Making the film, Moranis says, was a “really unique and pleasant experience. It was only five weeks of shooting. There was a latitude creatively. It moved much quicker than [a feature film], which can tend to be unbelievably boring.”

Besides, Moranis was thrilled to finally get shrunk. “I always wanted to be shrunk,” he says, laughing. “These movies are enjoyable to do and they seem to attract nice people.”

The scope of this “Honey,” he says, is “narrower” than the two previous films and “kind of justifies the medium it’s being created for. I don’t know how it would play on the big screen, but it was never intended for that. Everybody cared a lot, but the stakes weren’t as high. You’re painting pictures, but the canvas isn’t that big.”

Moranis enjoys playing the good-natured Wayne but acknowledges, “It’s a relatively easy reach from me to that character. It doesn’t require a whole lot of back story and subtext or a lot of transformation for me to become it. It’s not Hannibal Lecter or anything. But he has a kind of exuberance and there’s a kind of levity to the whole show.”

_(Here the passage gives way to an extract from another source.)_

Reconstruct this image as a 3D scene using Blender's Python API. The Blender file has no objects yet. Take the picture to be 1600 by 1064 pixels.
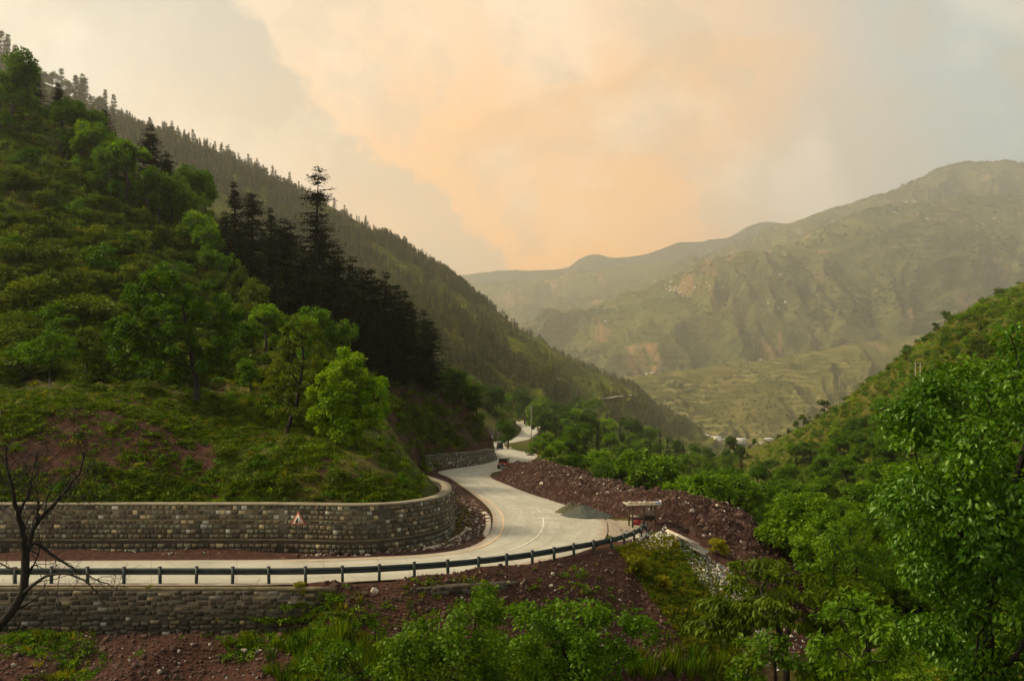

Disney has several other direct-to-video movies in the pipeline. The animated “Pooh’s Grand Adventure: The Search for Christopher Robin” bows Aug. 5 and “Beauty and the Beast: The Enchanted Christmas” is set for release later this year. Disney is filming “The Jungle Book: Mowg-li’s Story,” a live-action prequel to “The Jungle Book,” and a sequel to “Toy Story” is also in production.